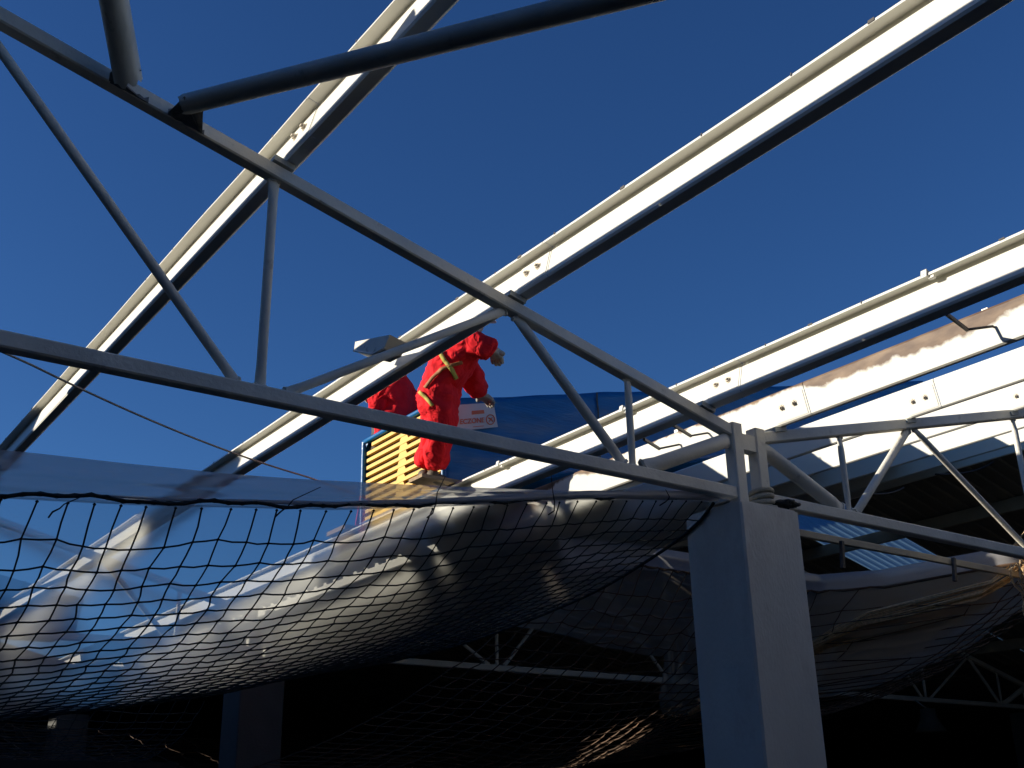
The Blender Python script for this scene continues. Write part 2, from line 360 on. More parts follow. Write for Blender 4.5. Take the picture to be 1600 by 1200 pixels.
# ------------------------------------------------------------------ purlins
def profile(kind, sgn):
    """cross-section polyline in (along slope +X, normal) coordinates, from bottom lip to top lip"""
    L = .192; w = .07; lp = .02; c = .007
    if kind == 'Z': pl = [(w, lp), (w, c), (w - c, 0), (c, 0), (0, c), (0, L - c), (-c, L), (-w + c, L), (-w, L - c), (-w, L - lp - .002)]
    else: pl = [(w, lp), (w, c), (w - c, 0), (c, 0), (0, c), (0, L + .012 - c), (c, L + .012), (w - c, L + .012), (w, L + .005), (w, L - lp)]
    return pl
def purlin(X, z, sgn, kind, y0, y1, label, m='purlin', clips=(), nicks=True, detail=True):
    t = thing('roof_purlin', label, 'purlin', (X, 0, z), 'cold rolled roof purlins')
    sl = .25 * sgn; n = math.hypot(1, sl); ax = Vector((1 / n, 0, sl / n)); nr = Vector((-sl / n, 0, 1 / n))
    pl = profile(kind, sgn); th = .0035
    off = []
    for i, p in enumerate(pl):
        a = Vector(pl[max(0, i - 1)]); b = Vector(pl[min(len(pl) - 1, i + 1)]); d = (b - a).normalized(); off.append(Vector((-d.y, d.x)) * th)
    # split at the truss: the two lengths lap there
    cuts = [y0] + [y for y in (TY - .30 + k * SP for k in range(0, 4)) if y0 < y < y1] + [y1]
    for ci in range(len(cuts) - 1):
        a0, a1 = cuts[ci] + (.0025 if ci else 0), cuts[ci + 1] - .0025
        ny = max(2, int((a1 - a0) / .3)); mb = MB(); vs = []; k = len(pl)
        o = Vector((X, 0, z))
        for j in range(ny + 1):
            y = a0 + (a1 - a0) * j / ny
            wb = [0] * k
            wig = (noise.noise(Vector((X * 3, y * 1.3, 0))) * .004)
            for i, p in enumerate(pl):
                dx = wig * (1 if i >= k - 3 else 0)
                vs.append(o + ax * (p[0] + dx) + nr * p[1] + Vector((0, y, 0)))
            for i, p in enumerate(pl):
                dx = wig * (1 if i >= k - 3 else 0)
                vs.append(o + ax * (p[0] + off[i].x + dx) + nr * (p[1] + off[i].y) + Vector((0, y, 0)))
        fs = []
        for j in range(ny):
            A = j * 2 * k; B = A + 2 * k
            for i in range(k - 1):
                fs.append((A + i, B + i, B + i + 1, A + i + 1)); fs.append((A + k + i, A + k + i + 1, B + k + i + 1, B + k + i))
            fs.append((A, A + k, B + k, B)); fs.append((A + k - 1, B + k - 1, B + 2 * k - 1, A + 2 * k - 1))
        mb.add(vs, fs); mb.build('channel', M[m], t, True)
    P = lambda a, y, h: Vector((X, 0, z)) + ax * a + nr * h + Vector((0, y, 0))
    if detail:
        # splice plate and two bolts just in front of the truss
        R = Matrix((ax, Vector((0, 1, 0)), nr)).transposed()
        mb = MB().box(P(-.0045, TY - .16, .092), (.004, .25, .155), R); mb.build('splice_plate', M[m if m != 'rusty' else 'purlin'], t)
        for dy in (-.10, -.20):
            mb = MB(); hexbolt(mb, P(-.0068, TY + dy, .105), -ax); mb.build('bolt', M['bolt'], t)
        # cleat block under the purlin on the chord
        MB().box(P(-.0, TY, -.02), (.11, .10, .030), R).build('cleat', M['tube'], t)
        if nicks:
            rr = random.Random(int(X * 100)); y = y0 + .3
            mb = MB()
            while y < min(y1, 11):
                if kind == 'Z':
                    hh = rr.uniform(.008, .02); mb.box(P(-.0725, y, .192 - hh / 2), (.003, .005 if rr.random() < .8 else .03, hh), R)
                y += rr.uniform(.22, .62)
            if kind == 'Z': mb.build('lip_scars', M['seam'], t)
        for cy in clips:
            mb = MB(); mb.box(P(-.076, cy, .183), (.004, .032, .045), R); mb.box(P(-.06, cy, .2035), (.036, .032, .003), R)
            mb.box(P(-.05, cy - .03, .165), (.02, .03, .02), R); mb.tube([P(-.078, cy, .178), P(-.081, cy, .178)], .004, 6); mb.build('clip', M['purlin'], t)
    return t
def y_at(px, py, X): return on_x(px, py, X).y
pz = lambda X: roof_z(X) - .192
P1 = purlin(1.843, 4.712, -1, 'Z', -.9, 32, 'leftmost white purlin, steepest in view, running from the top edge down to the left edge')
P2 = purlin(3.226, 4.366, -1, 'Z', -.9, 32, 'white purlin crossing in front of the two workers')
P3 = purlin(4.621, 4.015, -1, 'Z', -.9, 32, 'white purlin passing in front of the blue pack, last before the column', clips=(y_at(1437, 435, 4.55), y_at(963, 643, 4.55), y_at(770, 733, 4.55)))
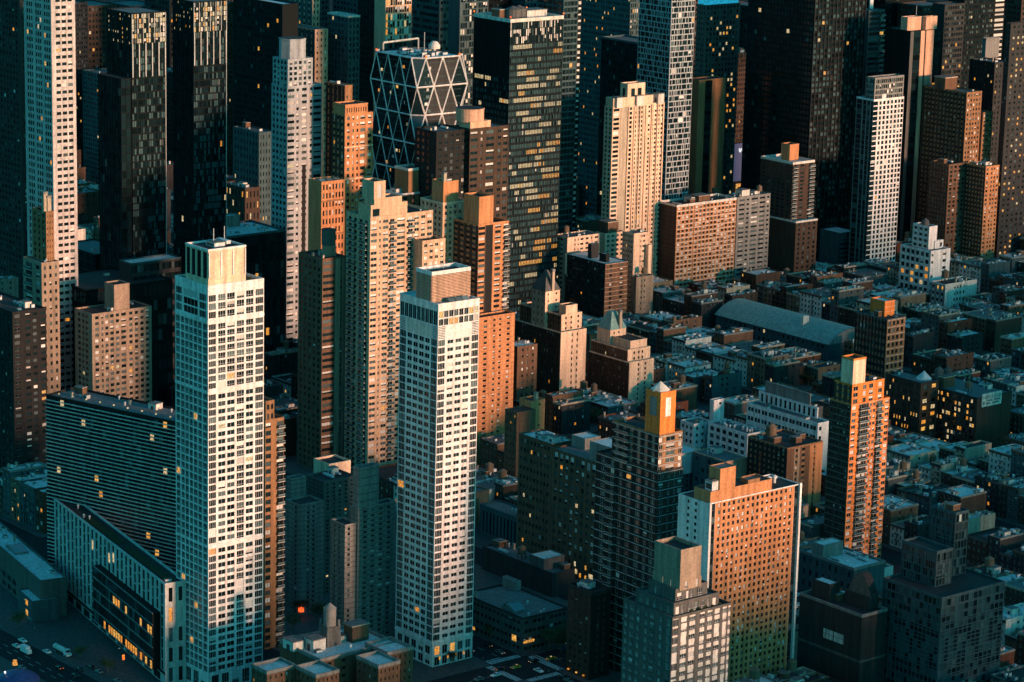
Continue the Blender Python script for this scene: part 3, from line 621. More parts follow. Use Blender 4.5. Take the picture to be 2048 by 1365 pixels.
Bld('dark_glass_tower', 'dark tower with scattered grey green windows in the top left corner', [
    T((38, -70, -70, 47), by=690, wall='darkgrey', L=FA(P(16, .55), 62, hf=.5, w=(66, 26, 2, 2)), R=FA(P(2, .5), 62))], cap=0)
def tw(label, px, by, sub, ext=None):
    crown = (26, 24, 14, 8, 28)
    ts = [T(px, by=by, wall='ink', roof='roof_mid', par=.6,
            R=[(0, 1, .925, 1, FA(P(14, .86, .01), 6, hf=.86, fr=-1, w=crown)), (0, 1, 0, .925, FA(P(16, .92, .005), 52, hf=.8, fr=-1, w=(0, 2, 0, .5, .2, 62, 0, 34)))],
            L=[(0, 1, .92, 1, FA(P(10, .4, .04), 7, hf=.5, fr=-1, w=(50, 20, 8, 2, 20))), (0, 1, 0, .92, FA(P(10, .95, .005), 52, hf=.9, fr=-1, w=(0, 2, 0, .4, .2, 90)))])]  # glowing panes at the top of the left side replace reflections
    if sub: ts.append(sub)
    Bld('twin_glass_tower', label, ts, fh=4, cap=0, extra=multi(x_fins(0, 'R', 6, 'steel', .5, .55, .84, .925, .02, .98), x_fins(0, 'R', 7, 'steel', .4, .3, .925, 1.0, .0, 1.0), x_fins(0, 'R', 1, 'steel', .3, .35, 0, 1, 1, 1)))
tw('left one of the dark glass twin towers, with a black slab against its side', (263, 29, 213, 331), 800, T((242, 160, 196, 262), by=812, wall='ink', roof='roof_dark', par=.5, L=FA(P(8, .95, .005), 40, hf=.9, fr=-1, w=(0, 1, 0, .3, 0, 90)), R=FA(P(2, .95), 40, hf=.9, fr=-1, w=(0, 1, 0, 0, 0, 90))))
tw('right one of the dark glass twin towers with a glowing crown', (387, 6, 345, 453), 770, None)
dg = (0, 6, 0, 1.2, .8, 92)
Bld('dark_glass_block', 'black glass podium block at the foot of the left twin tower, left of it', [T((190, 512, 118, 262), by=745, wall='black', roof='roof_mid', par=.8, L=FA(P(14, .94, .004), 14, hf=.8, fr=-1, w=dg), clut=2)], cap=0)
Bld('dark_glass_block', 'black glass podium block with pale roof right of the left twin tower', [T((262, 530, 250, 362), by=832, wall='darkgrey', roof='roof_light', par=.8, parw='bluegrey', R=FA(P(16, .94, .004), 14, hf=.62, fr=-1, w=(0, 10, 0, 2, 2, 86)))], cap=0)
Bld('dark_glass_block', 'low black glass block behind the tan brick slab', [T((172, 584, 88, 345), by=858, wall='black', roof='roof_dark', par=.8, L=FA(P(14, .9, .01), 9, hf=.7, fr=-1, w=dg), R=FA(P(18, .9, .01), 9, hf=.7, fr=-1, w=dg), clut=3)], cap=0)
Bld('dark_glass_block', 'dark block with crowded rooftop plant below the right twin tower', [T((450, 478, 383, 570), by=760, wall='black', roof='roof_light', par=1.2, parw='bluegrey', clut=14, R=FA(P(16, .9, .01), 15, hf=.8, fr=-1, w=dg), L=FA(P(10, .9, .01), 15, hf=.8, fr=-1, w=dg)), T((452, 436, 430, 480), dz=6, wall='grey', roof='roof_light')], cap=0)
Bld('dark_brick_block', 'small dark building with a row of warm lit windows beside the right twin tower', [T((490, 380, 443, 520), by=640, wall='darkbrown', roof='roof_mid', R=FA(P(4, .4), 12, hf=.55, w=(50, 8, 0, 30, 12)), L=FA(P(7, .45), 12, hf=.5, w=(55, 8, 0, 25, 12)), clut=5)], fr=-1)
dw = (80, 14, 0, 4, 2)
Bld('dark_stone_block', 'dark stone mid rise left of the pale crowned tower', [T((518, 268, 466, 548), by=622, wall='bluegrey', roof='roof_mid', par=.8, L=FA(P(8, .4), 24, hf=.5, w=dw), R=FA(P(5, .4), 24, hf=.5, w=dw), clut=3)], fr=-1, cap=0)
Bld('black_office_tower', 'black office tower with sparse lit dots right of the right twin tower', [T((565, 12, 466, 590), by=610, wall='black', roof='roof_light', par=1.0, L=FA(P(20, .8), 48, hf=.6, w=(0, 3, 0, 1.6, .6, 95), fr=-1))], fh=4, cap=0)
Bld('pale_crowned_tower', 'pale brick tower with stepped octagonal crown left of the orange brick tower', [
    T((575, 176, 543, 644), by=735, wall='silver', roof='roof_mid', par=.8, R=FA([(.01, .2), (.26, .33), (.42, .56), (.65, .72), (.76, .98)], 45, hf=.45, w=(44, 24, 30, 1, 1)), L=FA(P(4, .6), 45, hf=.5, w=(60, 30, 10))),  # bluish wall colour has the shade of nearby towers put into it
    T((584, 125, 552, 634), dz=15.5, wall='silver', roof='roof_mid', par=.8, R=FA(P(5, .6), 5, hf=.6, w=(40, 30, 30)), L=FA(P(4, .6), 5, hf=.6))], fr=-1,
    extra=multi(x_cyl(1, .48, .5, 7.8, 12, 'silver', 'crown', 8), x_panel(0, 'R', .44, .54, .3, .72, 'dark', .06, 'slot')))
Bld('orange_brick_tower', 'orange brick tower with cornice left of the diagonal glass tower', [
    T((690, 232, 664, 746), by=856, wall='orange', roof='roof_dark', par=.8, R=FA([(.08, .17), (.27, .33), (.42, .48), (.55, .72), (.82, .95)], 50, hf=.5, w=(28, 22, 50)), L=FA(P(3, .4), 50, wm='darkbrown', hf=.5)),
    T((692, 217, 668, 737), dz=5, wall='orange', roof='roof_dark', par=.8, parw='orange', R=FA(P(9, .4), 1, .5, w=(1,)))], fr=-1, extra=x_belts(0, 'R', (.9, .8, .62), .6, 'cream', .2))
Bld('dark_brick_tower', 'dark brick tower with steaming roof behind the orange brick tower', [T((690, 174, 652, 705), by=740, wall='umber', roof='roof_light', par=.8, clut=3, R=FA([(.2, .4)], 40, hf=.4, skip=.6), L='x' and FA(P(4, .3), 40, wm='dark', hf=.3, w=(1,)))], fr=-1, cap=0)
Bld('ornate_orange_building', 'small ornate orange brick building with skylights at the foot of the orange brick tower', [T((643, 368, 624, 690), by=874, wall='orange', roof='roof_light', par=1.0, R=FA(P(7, .5), 30, hf=.62, w=(60, 10, 26, 4)))], fr=-1, extra=multi(x_belts(0, 'R', (.93, .8, .66, .5), .8, 'umber', .5), *[x_unit('skylight', 0, .2+.3*k, .4, (3.4, 6, 1.6)) for k in range(3)]))
Bld('pink_stone_tower', 'pinkish stepped stone tower at the top edge left of the black slabs', [T((630, 62, 570, 656), by=590, wall='pink', roof='roof_mid', par=.8, R=FA(P(3, .35), 42, hf=.4, w=(55, 30, 10, 5)), L=FA(P(6, .3), 42, hf=.4, wm='bluegrey', w=(80, 18, 0, 2))), T((625, -30, 575, 640), z0=0, top=None, by=575, wall='pink', R=FA(P(2, .4), 50), L=FA(P(5, .3), 50, wm='bluegrey'))], cap=0, fr=-1)
Bld('grey_twin_top_tower', 'grey green tower with two pale roof boxes left of the diagonal glass tower', [T((697, 36, 655, 720), by=590, wall='bluegrey', roof='roof_light', par=1.2, parw='offwhite', R=FA(P(3, .5), 46, hf=.6, w=dw), L=FA(P(6, .5), 46, hf=.6, w=dw))], cap=0, fr=-1)
Bld('black_office_tower', 'black slab tower behind the diagonal glass tower', [T((757, -40, 716, 772), by=560, wall='black', R=FA(P(2, .9), 50, fr=-1, w=dg), L=FA(P(6, .9), 50, fr=-1, w=(0, 1, 0, .2, 0, 98)))], cap=0)
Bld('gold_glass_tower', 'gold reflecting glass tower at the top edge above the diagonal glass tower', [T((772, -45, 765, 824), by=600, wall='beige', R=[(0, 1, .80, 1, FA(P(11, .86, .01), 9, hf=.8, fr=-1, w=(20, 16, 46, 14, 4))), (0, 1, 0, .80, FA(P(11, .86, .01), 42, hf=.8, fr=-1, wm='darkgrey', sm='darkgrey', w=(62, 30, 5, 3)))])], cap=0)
Bld('dark_office_tower', 'dark blue office tower with lit strip at the top edge', [T((880, -40, 826, 932), by=560, wall='bluegrey', R=FA(P(8, .8), 46, hf=.5, fr=-1, w=(70, 24, 0, 3, 1)), L=FA(P(8, .9), 46, hf=.5, fr=-1, w=(80, 18, 0, 2)))], cap=0)
Bld('glass_office_tower', 'glittering glass tower at the top edge, just left of the glass office slab', [T((921, -45, 905, 978), by=590, wall='bluegrey', R=FA(P(12, .86), 50, hf=.8, fr=-1, w=(48, 26, 20, 4, 2)))], cap=0)

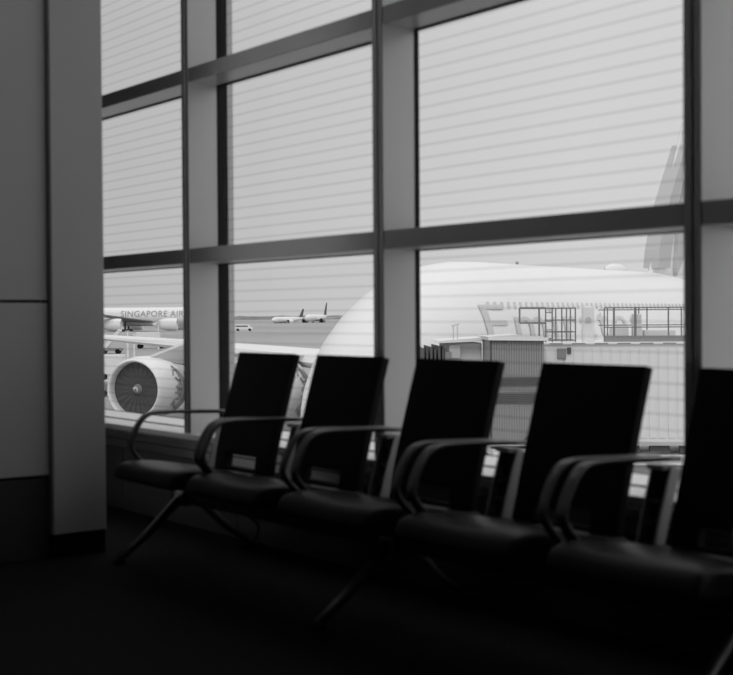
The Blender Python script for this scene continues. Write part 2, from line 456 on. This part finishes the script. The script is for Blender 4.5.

————

Task to carry out: Emit the lines of the data above from the one containing "Bld('gold_glass_tower', 'gold reflecting" through its final line, both endpoints included. Pictures do not belong in the output.

Written solution:
Bld('gold_glass_tower', 'gold reflecting glass tower at the top edge above the diagonal glass tower', [T((772, -45, 765, 824), by=600, wall='beige', R=[(0, 1, .80, 1, FA(P(11, .86, .01), 9, hf=.8, fr=-1, w=(20, 16, 46, 14, 4))), (0, 1, 0, .80, FA(P(11, .86, .01), 42, hf=.8, fr=-1, wm='darkgrey', sm='darkgrey', w=(62, 30, 5, 3)))])], cap=0)
Bld('dark_office_tower', 'dark blue office tower with lit strip at the top edge', [T((880, -40, 826, 932), by=560, wall='bluegrey', R=FA(P(8, .8), 46, hf=.5, fr=-1, w=(70, 24, 0, 3, 1)), L=FA(P(8, .9), 46, hf=.5, fr=-1, w=(80, 18, 0, 2)))], cap=0)
Bld('glass_office_tower', 'glittering glass tower at the top edge, just left of the glass office slab', [T((921, -45, 905, 978), by=590, wall='bluegrey', R=FA(P(12, .86), 50, hf=.8, fr=-1, w=(48, 26, 20, 4, 2)))], cap=0)

The Blender Python script for this scene continues. Write part 2, from line 456 on. This part finishes the script. The script is for Blender 4.5.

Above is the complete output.